People & Skills




Issue 1 February 2022

Find out about OWIC People & Skills activities from 2021 in this issue, with further issues to be published in 2022.

The sector is working to ensure that, as offshore wind scales up, it is supported by a workforce of the right people, in the right place and at the right time. The rate of growth in the sector needs to be accompanied by upskilling of existing employees, bringing people in from other sectors and ensuring a longer-term pathway through education and academia. The sector is committed to becoming increasingly diverse and inclusive. A strategy advisory board, the Investment in Talent Group, has been established comprising senior representatives from across the sector, Government, and the devolved administrations to drive delivery. Three working groups support the Group including: Diversity, Military and Apprenticeships. Within the Group and working groups, key areas of work include:

Employment Data

The industry developed a workforce and skills model in partnership with the National Skills Academy for Rail (NSAR) to track and report on workforce data. The latest research shows that the number of people working in direct and indirect jobs in the UK’s offshore wind industry will rise significantly from 26,000 today to over 69,800 by 2026. Most of the jobs will be created in parts of the country which urgently need levelling up, including the north-east of England, Yorkshire and The Humber, East Anglia and Scotland. This will be supported by over £60.8bn of private sector investment over the next five years. The industry is currently surveying companies for the next instalment of data.
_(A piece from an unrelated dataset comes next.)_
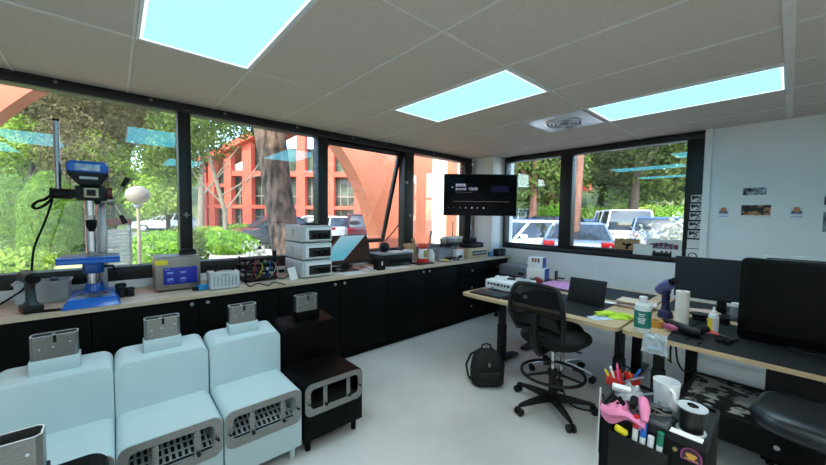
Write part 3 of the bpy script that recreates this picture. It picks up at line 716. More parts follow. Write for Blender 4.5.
# --- boxes and bins at the far end
def bin_(lb, px, py, s, c_, rz=0, cat='bin', dx=0, fill=None, z=CT):
    p = onz(px, py, z); t = thing('storage_bin', lb, cat, (p.x+dx, p.y, z), rz)
    a, b, h_ = s; g = MB(); g.ringplate(rrect(a, b, .012, 3), rrect(a-.008, b-.008, .009, 3), 0, h_, 'z'); g.prism(rrect(a-.004, b-.004, .01, 3), 0, .005, 'z'); g.build('tub', c_, t)
    g = MB(); g.ringplate(rrect(a+.014, b+.014, .016, 3), rrect(a-.002, b-.002, .011, 3), h_-.012, h_+.002, 'z'); g.build('rim', c_, t)
    return t
GLASSY = mat('smoky translucent plastic', (150, 156, 162), .25, alpha=.75)
bin_('smoky translucent bin behind the red-capped dispenser', 432, 257, (.2, .28, .19), GREYP, dx=-.06)
bin_('smoky translucent bin right of the dispenser, lower front one', 446, 260, (.18, .30, .16), GLASSY, dx=-.08)
bin_('grey bin at the window behind the smoky front bin', 444, 254, (.13, .28, .26), DKGREY, dx=.10)
for nm, lb, cat, loc, s, c_, rz in (
    ('carton', 'brown cardboard carton tilted on its corner at the window frame, left of the grey bins', 'carton', (-3.46, 3.02, CT), (.12, .16, .24), CARD, .4),
    ('wall_adapter', 'dark block at the window foot behind the switch box', 'block', (-3.5, 2.905, CT), (.08, .1, .2), DKGREY, 0),
    ('white_carton', 'white carton with a dark picture between the smoky bin and the wooden box', 'carton', (-3.20, 3.72, CT), (.12, .16, .14), WHITEP, 0),
    ('black_radio', 'black radio set on the window ledge behind the white carton', 'radio', (-3.48, 3.98, CT), (.1, .5, .20), BLACKP, 0)):
    t = thing(nm, lb, cat, loc, rz)
    g = MB(); g.box(-s[0]/2, s[0]/2, -s[1]/2, s[1]/2, 0, s[2], .005); g.build('case', c_, t)
    g = MB()
    if c_ is WHITEP: g.box(s[0]/2, s[0]/2+.001, -.05, .04, .02, .06); g.build('picture', BLACKM, t)
    elif c_ is CARD: g.box(s[0]/2, s[0]/2+.001, -.015, .015, 0, s[2]); g.build('tape_strip', mat('tan tape', (150, 110, 70), .4), t)
    else: g.box(s[0]/2, s[0]/2+.001, -s[1]*.3, s[1]*.3, s[2]*.4, s[2]*.8); g.build('front_plate', GREYP, t)
t = thing('tin_box', 'silver tin case standing on the black radio by the window', 'case', (-3.48, 3.93, CT+.2005))
g = MB(); g.box(-.045, .045, -.20, .20, 0, .11, .01); g.build('case', mat('dull silver', (150, 146, 138), .4, .6), t)
g = MB(); g.box(.0452, .047, -.15, .13, .03, .08); g.build('front_label', mat('grey label', (188, 180, 170), .6, rgb2=(120, 110, 105), scale=30), t)
g = MB(); g.cyl((0, -.01, .11), (0, .0, .34), .006, n=8); g.build('aerial', BLACKM, t)
for i, (lb, x, y, ht, r, lean, c_) in enumerate((('grey stick standing up from the grey bin by the window', -3.46, 3.36, .40, .012, .08, GREYP), ('brown paddle stick leaning beside the cardboard carton', -3.44, 3.16, .30, .02, -.10, CARD))):
    g = MB(); g.tube([(0, 0, 0), (0, lean*.5, ht*.55), (0, lean, ht)], [r*.7, r*.8, r*1.2], 8); one(g, 'stick', c_, lb, 'stick', (x, y, CT+.005))
p = C(450, 262); g = MB(); g.lathe([(.001, .004), (.06, .004), (.10, .016), (.104, .02), (.06, .008), (.001, .008)], n=24)
t = thing('plate', 'shallow pale plate of yellow parts in front of the smoky bins', 'plate', (p.x-.07, p.y, CT)); g.build('dish', PAPER, t)
g = MB()
for i in range(10):
    a = random.uniform(0, 6.28); q = random.uniform(0, .05); g.boxc((q*math.cos(a), q*math.sin(a), .016+.004*i/3), (.03, .014, .01), (0, 0, a), .003)
g.build('parts_heap', YELLOWP, t)
p = C(464, 261); t = thing('tool_case', 'flat black case lying between the plate and the wooden box', 'case', (-3.19, 3.56, CT)); g = MB(); g.box(-.1, .1, -.09, .09, 0, .04, .008); g.build('case', BLACKP, t); g = MB(); g.box(.1, .106, -.02, .02, .012, .028, .002); g.build('clasp', STEEL, t)
t = thing('wooden_box', 'pale wooden box with a dark slot, standing near the column end of the counter', 'box', (-3.185, 4.06, CT))
g = MB(); g.box(-.11, .105, -.235, .235, 0, .155, .004); bd = g.build('body', WOOD, t)
g = MB(); g.box(.1052, .1065, -.14, .2, .045, .11); g.build('dark_slot', DKGREY, t)
g = MB(); g.box(.1065, .108, -.12, .18, .07, .085); g.build('silver_strip', ALU, t)
t = thing('radio_pack', 'black shoulder bag lying on top of the pale wooden box', 'bag', (-3.19, 4.03, CT+.1555))
g = MB(); g.box(-.09, .09, -.19, .19, 0, .075, .02); g.box(-.07, .06, -.15, .06, .075, .145, .02); g.build('body', BLACKM, t)
g = MB(); g.box(.0905, .094, -.1, .1, .02, .05, .002); g.build('pocket', BLACKP, t)
t = thing('blue_tin', 'small pale blue tin between the wooden box and the black speaker pair', 'tin', (-3.10, 4.40, CT)); g = MB(); g.box(-.03, .03, -.04, .04, 0, .075, .006); g.build('tin', mat('pale blue tin', (90, 150, 190), .4), t); g = MB(); g.box(-.031, .031, -.041, .041, .06, .064); g.build('lid_seam', BLUEP, t)
for i, y in enumerate((4.515, 4.625)):
    t = thing('desk_speaker', ('left' if i == 0 else 'right')+' one of two small black speakers at the end of the counter', 'speaker', (-3.055, y, CT), group='small black speakers on the counter end')
    g = MB(); g.box(-.05, .05, -.05, .05, 0, .115, .008); g.build('cabinet', BLACKP, t)
    g = MB(); g.lathe([(.034, 0), (.034, .003), (.026, .005), (.012, .001), (.001, .004)], (.05, 0, .06), 18, M=Matrix.Rotation(PI/2, 3, 'Y')); g.build('cone', DKGREY, t)
# ============================================================ TELEVISION on the column
d = ray(480.5, 195); pc = d*(4.72/d.dot(CF)) + Vector((0, 0, H))
fw = -Vector((CF.x, CF.y, 0)).normalized(); rz = math.atan2(fw.y, fw.x)+.01
t = thing('television', 'black wall television on a swing arm at the corner column, showing a dark menu', 'television', pc, rz)
W2, H2 = 1.032/2, .585/2
g = MB(); g.box(-.05, 0, -W2, W2, -H2, H2, .006); g.build('housing', BLACKP, t)
M_SCR = emit('dark screen picture', (16, 17, 22), 1.0)
g = MB(); g.box(.0002, .0012, -W2+.012, W2-.012, -H2+.014, H2-.012); sc_ = g.build('screen', [mat('black television glass', (4, 4, 6), .15, spec=.12)], t)
M_TXT = emit('screen white', (190, 192, 220), .7); M_DIM = emit('screen grey', (140, 130, 128), .45); M_BLU = emit('screen dark blue', (22, 24, 44), 1)
RT = (PI/2, 0, PI/2)
text_mesh('Journal', .052, 'programme_title', M_TXT, sc_, (.0014, -W2+.165, H2-.225), RT, bold=.0012)
text_mesh('13h30', .052, 'programme_time', M_TXT, sc_, (.0014, -W2+.342, H2-.225), RT, bold=.0012)
text_mesh('INFOS', .050, 'channel_name', M_TXT, sc_, (.0014, -W2+.165, H2-.175), RT, bold=.003)
text_mesh('En direct - aujourd\'hui', .026, 'small_line', M_DIM, sc_, (.0014, -W2+.165, H2-.265), RT)
g = MB(); g.box(.0013, .0018, -W2+.135, W2-.10, -.095, -.089); g.build('progress_bar', M_DIM, sc_)
g = MB(); g.box(.0013, .0018, W2-.37, W2-.12, .04, .13); g.build('picture_tile', M_BLU, sc_)
for k in range(7):
    g = MB(); y = -W2+.065+.083*k; s = .006 if k < 2 else .010
    if k % 2: g.prism([(y-s, -.182-s), (y+s, -.182), (y-s, -.182+s)], .0013, .0018, 'x')
    else: g.box(.0013, .0018, y-s, y+s, -.182-s, -.182+s, .0)
    g.build('menu_icon', M_DIM if k < 3 else M_TXT, sc_)
g = MB(); g.lathe([(.010, 0), (.010, .0006), (.001, .0006)], (.0013, -W2+.118, H2-.19), 12, M=Matrix.Rotation(PI/2, 3, 'Y')); g.build('menu_dot', M_TXT, sc_)
# swing arm from the column (in the television's own axes)
Tm = Matrix.Translation(pc) @ Matrix.Rotation(rz, 4, 'Z'); cp = Tm.inverted() @ Vector((-3.30, 4.50, pc.z))
g = MB(); g.box(-.062, -.05, -.1, .1, -.1, .1, .003); g.tube([(-.06, 0, 0), (-.12, .06, 0), tuple(cp)], .02, 8); g.build('swing_arm', BLACKM, t)
g = MB(); g.boxc(tuple(cp), (.03, .12, .2), (0, 0, -rz-PI/2), .003); g.build('wall_plate', BLACKM, t)
# ============================================================ DESKS
D = lambda px, py: onz(px, py, DT)
M_MAT = mat('black desk mat', (22, 25, 28), .6, var=.12, scale=30, spec=.3)
def rounded_slab(x0, x1, y0, y1, r):
    return rrect(x1-x0, y1-y0, r, 5)
def desk(x0, x1, y0, y1, label, mats_=(), legs=(), foot=None):
    cx, cy = (x0+x1)/2, (y0+y1)/2
    t = thing('desk', label, 'desk', (cx, cy, 0), group='sit-stand desks')
    g = MB(); g.prism(rounded_slab(x0, x1, y0, y1, .05), DT-.028, DT-.0005, 'z'); g.build('desktop', WOOD, t)
    for a, b, c, d in mats_:
        g = MB(); g.box(a-cx, b-cx, c-cy, d-cy, DT-.001, DT, .0); g.build('desk_mat', M_MAT, t)
    for lx in legs:
        g = MB(); g.box(lx-cx-.04, lx-cx+.04, -.03, .03, .04, .40, .004); g.box(lx-cx-.032, lx-cx+.032, -.024, .024, .40, DT-.06, .004); g.box(lx-cx-.03, lx-cx+.03, -.25, .25, DT-.065, DT-.03, .004); lg = g.build('leg', BLACKP, t)
        a, b = foot or (-.33, .33)
        g = MB(); g.prism([(a, .008), (b, .008), (b, .03), (.06, .06), (-.06, .06), (a, .03)], lx-cx-.04, lx-cx+.04, 'x', bev=.006); g.build('foot', BLACKP, lg)
        for yy in (a+.03, b-.03): q = MB(); q.cyl((lx-cx, yy, 0), (lx-cx, yy, .009), .02, n=10); q.build('levelling_pad', RUBBER, lg)
    if len(legs) > 1:
        g = MB(); g.box(legs[0]-cx, legs[-1]-cx, -.02, .02, DT-.075, DT-.035); g.build('cross_beam', BLACKP, t)
    return t
desk(-2.18, -.765, 2.60, 3.405, 'pale wood desk with a black mat nearest the counter, holding the white projector', [(-2.08, -1.0, 2.70, 3.36)], (-1.95, -.86), (-.30, .28))
desk(-2.18, -.765, 3.42, 4.12, 'pale wood desk behind, against the window side, holding the pink sheet', [(-1.97, -.85, 3.47, 4.05)], (-1.95, -.93), (-.33, .30))
desk(-.745, .70, 2.60, 3.405, 'pale-edged black-topped desk on the right under the big black screen', [(-.50, .69, 2.606, 3.36)], (-.60, .55), (-.30, .28))
desk(-.745, .70, 3.42, 4.12, 'right rear desk by the white wall carrying the grey monitor', [(-.70, .66, 3.47, 4.05)], (-.52, .55), (-.33, .30))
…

“Clarity over timing, scale and location of the UK pipeline enables the industry to focus on developing a diverse and inclusive culture which attracts and supports people from the whole of society. It means ensuring that we can support movement through the Just Transition, encouraging everyone from those in their first careers to career changers to make this the industry of their preferred choice.”


Melanie Onn
Workstream Sponsor, RenewableUK


The industry has committed to employing 33% women in offshore wind by 2030 (up from 18% in 2020) with an ambition to reach 40% and 9% BAME employees in offshore wind by 2030 (up from c.5%) with an ambition to reach 12%. The Diversity Working Group has been set up to deliver these ambitions. In partnership with The Equal Group, the Investment in Talent Group have created a best practice guide to help businesses and companies ensure their workplaces are accessible and attractive to those currently under-represented in the sector, and a charter for supporting women in the industry. It is already showing improvements in the number of women being employed, including an increase in the proportion of women on apprenticeships. More recently the working group has started to look at what needs to be done to improve diversity in terms of visible and invisible disabilities and to support social mobility.



The Apprenticeship Working Group has set a target for 2.5% of the employed offshore wind workforce to be from/ on apprenticeship schemes by 2030 (equating to roughly 3000 apprentices in the sector). In 2020 there were approximately 1.8% apprentices in the workforce. The working group is looking at ways to improve the numbers in the industry including a potential offshore wind industry apprenticeship programme. A review of how apprenticeships are delivered within industry is currently underway with the Apprenticeship Working Group.  

a girl being taugh engineering by a man in a white coat

Transition into the industry

As the anticipated growth in the industry is likely to be rapid in the near term, it is important to support the movement of people into the industry from other sectors, particularly the fossil fuel-based sectors. The Investment in Talent Group includes a Just Transition champion to ensure a focus on this area. In addition, it is beginning to look at how best to support employees from the oil and gas industry who have lost or at risk of losing their jobs. 

Offshore Access Pathway

The sector will deliver an improved Offshore Access Pathway, facilitating greater job-mobility between offshore industries. A joint statement was agreed by key cross sector stakeholders committing signatories to activity work in collaboration towards ever greater synergy of good working practice and mutual recognition of standards. A Memorandum of Understanding is currently being prepared to commit and provide the framework for the Offshore Wind, Oil and Gas, and Maritime contracting sectors to collaborative working on synergy analysis for the alignment, as far as possible, of training standards. An access portal will also be launch in 2021 to provide clear information on training requirements. 



There are a growing number of veterans in roles across the industry and the newly established Military Working Group is looking at how best to support the transition for former military personnel identifying the challenges service leavers face when trying to find employment in the offshore wind industry, and develop mechanisms and initiatives that aim to address them;  helping the industry understand the benefits veterans can bring to the offshore wind industry and offer easily accessible advice and guidance to service leavers to educate on the opportunities that exist within the industry. A LinkedIn group has been established to develop a network of ex-military in the industry with the primary aims of providing informal mentoring for serving, service-leavers and veterans that are considering a career in offshore wind, supporting newcomers into the industry, and then helping veterans stay in the industry by facilitating access to opportunities.